Moore argues that there is no evidence that land mines can protect U.S. forces and points to the First Gulf War of 1990-91. But in that war, U.S. forces first built up and then attacked; they were never in the position of having to defend positions from sustained conventional or guerrilla assaults. Moore is apparently confident that the U.S. will never face such assaults, and that we will get to fight the First Gulf War over and over again. Looking at the years since 9/11, I cannot share his confidence.

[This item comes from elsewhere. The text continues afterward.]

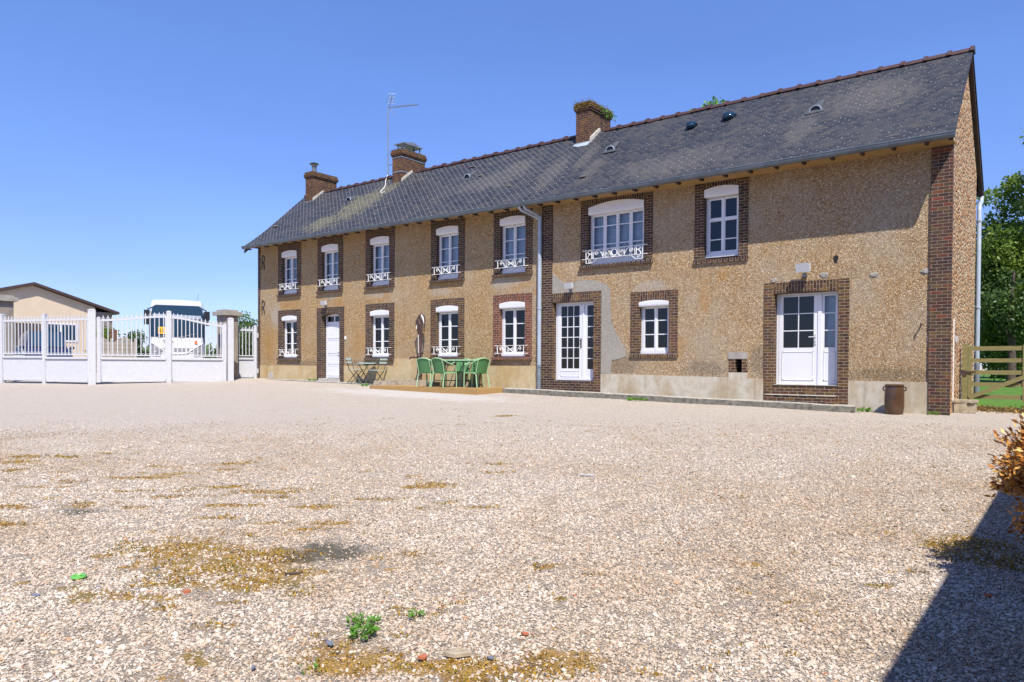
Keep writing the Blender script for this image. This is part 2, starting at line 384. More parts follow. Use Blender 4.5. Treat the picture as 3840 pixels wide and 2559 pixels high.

Nor do I understand it. His own work testifies to the rise of the IED, and thus to the need for the kind of force protection against insurgents that land mines can help provide. Even the Obama administration admits that ending the use of land mines poses risks to U.S. forces.

But the land mine ban proponents use IED casualties only to swell the number of casualties they attribute to land mines. They do not take IEDs seriously as weapons that require U.S. countermeasures. Nor do they place anything like as much blame on IEDs as they do on conventional land mines in general, or the U.S. in particular, in spite of the fact that—by their own numbers—IEDs cause many more casualties.

Moore asks why I don’t applaud the U.S. leadership in clearing old land mine fields. The answer is simple: I do applaud it. Indeed, I did so in the very piece that Moore attacks so enthusiastically. And I have done so in previous papers: In 2010, for example, I described the U.S. program as “well conceived” and “genuinely humanitarian.” Even though he linked to both pieces, Moore is evidently so outraged by my arguments that he can’t process the fact that we agree about this.

Moore closes with an allegation that I am corrupt and can write what I do only because I have been bought. Insinuations of this sort are the stock in trade of those with a weak case. They also reflect Moore’s assurance that he is right and that everyone who disagrees with him is evil or on the take. That is precisely the kind of all-or-nothing spirit embodied in the land mines ban.

But what matters is not the weapon; it is how it is designed, how it is used, and in what cause it is employed. My view is that the U.S. should use land mines responsibly, seeking military utility while respecting its humanitarian obligations in accordance with the traditional understanding of the laws of war. That is why I reject Moore’s point of view. It is also why I oppose the land mines ban.